§ **DIRECTIONS FOR THIS TASK**
Repeat, please, only the lines from the top of the data down to the line with "axis=-1, keepdims=True), 1e-9)"; include both of those lines.

§ **GIVEN INFORMATION**
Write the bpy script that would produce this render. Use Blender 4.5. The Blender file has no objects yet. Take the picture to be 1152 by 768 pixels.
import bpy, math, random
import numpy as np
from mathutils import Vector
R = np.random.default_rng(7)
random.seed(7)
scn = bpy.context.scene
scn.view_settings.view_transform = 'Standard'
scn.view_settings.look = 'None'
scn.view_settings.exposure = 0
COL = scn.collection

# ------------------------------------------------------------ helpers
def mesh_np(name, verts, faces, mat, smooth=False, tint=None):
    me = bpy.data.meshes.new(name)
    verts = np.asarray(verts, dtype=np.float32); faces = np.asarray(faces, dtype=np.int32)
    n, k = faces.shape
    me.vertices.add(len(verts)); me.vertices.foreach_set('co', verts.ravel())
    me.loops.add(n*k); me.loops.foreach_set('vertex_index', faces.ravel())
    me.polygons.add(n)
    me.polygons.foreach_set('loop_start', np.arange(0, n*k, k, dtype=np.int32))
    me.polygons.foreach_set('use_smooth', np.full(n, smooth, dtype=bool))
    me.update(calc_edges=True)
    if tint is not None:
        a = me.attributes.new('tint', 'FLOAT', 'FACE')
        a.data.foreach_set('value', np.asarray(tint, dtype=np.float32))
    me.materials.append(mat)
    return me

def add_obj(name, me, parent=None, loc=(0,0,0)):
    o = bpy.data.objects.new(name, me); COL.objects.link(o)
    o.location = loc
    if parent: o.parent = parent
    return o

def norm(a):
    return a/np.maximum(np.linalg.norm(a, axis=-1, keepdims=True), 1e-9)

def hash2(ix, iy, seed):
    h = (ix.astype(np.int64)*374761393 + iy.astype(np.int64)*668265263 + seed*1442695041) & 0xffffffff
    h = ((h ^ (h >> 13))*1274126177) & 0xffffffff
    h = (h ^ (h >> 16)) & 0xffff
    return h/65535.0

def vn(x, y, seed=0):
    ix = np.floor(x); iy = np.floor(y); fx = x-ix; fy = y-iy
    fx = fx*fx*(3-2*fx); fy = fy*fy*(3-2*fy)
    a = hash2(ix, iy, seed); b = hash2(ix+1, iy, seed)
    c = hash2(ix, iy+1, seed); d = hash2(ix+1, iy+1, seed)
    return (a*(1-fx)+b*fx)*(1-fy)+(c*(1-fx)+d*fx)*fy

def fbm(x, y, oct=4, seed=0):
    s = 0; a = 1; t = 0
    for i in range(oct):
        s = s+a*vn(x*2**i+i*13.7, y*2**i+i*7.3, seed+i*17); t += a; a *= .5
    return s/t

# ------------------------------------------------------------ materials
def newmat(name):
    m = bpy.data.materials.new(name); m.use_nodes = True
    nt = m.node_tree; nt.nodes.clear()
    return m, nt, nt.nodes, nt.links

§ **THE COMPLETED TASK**
Write the bpy script that would produce this render. Use Blender 4.5. The Blender file has no objects yet. Take the picture to be 1152 by 768 pixels.
import bpy, math, random
import numpy as np
from mathutils import Vector
R = np.random.default_rng(7)
random.seed(7)
scn = bpy.context.scene
scn.view_settings.view_transform = 'Standard'
scn.view_settings.look = 'None'
scn.view_settings.exposure = 0
COL = scn.collection

# ------------------------------------------------------------ helpers
def mesh_np(name, verts, faces, mat, smooth=False, tint=None):
    me = bpy.data.meshes.new(name)
    verts = np.asarray(verts, dtype=np.float32); faces = np.asarray(faces, dtype=np.int32)
    n, k = faces.shape
    me.vertices.add(len(verts)); me.vertices.foreach_set('co', verts.ravel())
    me.loops.add(n*k); me.loops.foreach_set('vertex_index', faces.ravel())
    me.polygons.add(n)
    me.polygons.foreach_set('loop_start', np.arange(0, n*k, k, dtype=np.int32))
    me.polygons.foreach_set('use_smooth', np.full(n, smooth, dtype=bool))
    me.update(calc_edges=True)
    if tint is not None:
        a = me.attributes.new('tint', 'FLOAT', 'FACE')
        a.data.foreach_set('value', np.asarray(tint, dtype=np.float32))
    me.materials.append(mat)
    return me

def add_obj(name, me, parent=None, loc=(0,0,0)):
    o = bpy.data.objects.new(name, me); COL.objects.link(o)
    o.location = loc
    if parent: o.parent = parent
    return o

def norm(a):
    return a/np.maximum(np.linalg.norm(a, axis=-1, keepdims=True), 1e-9)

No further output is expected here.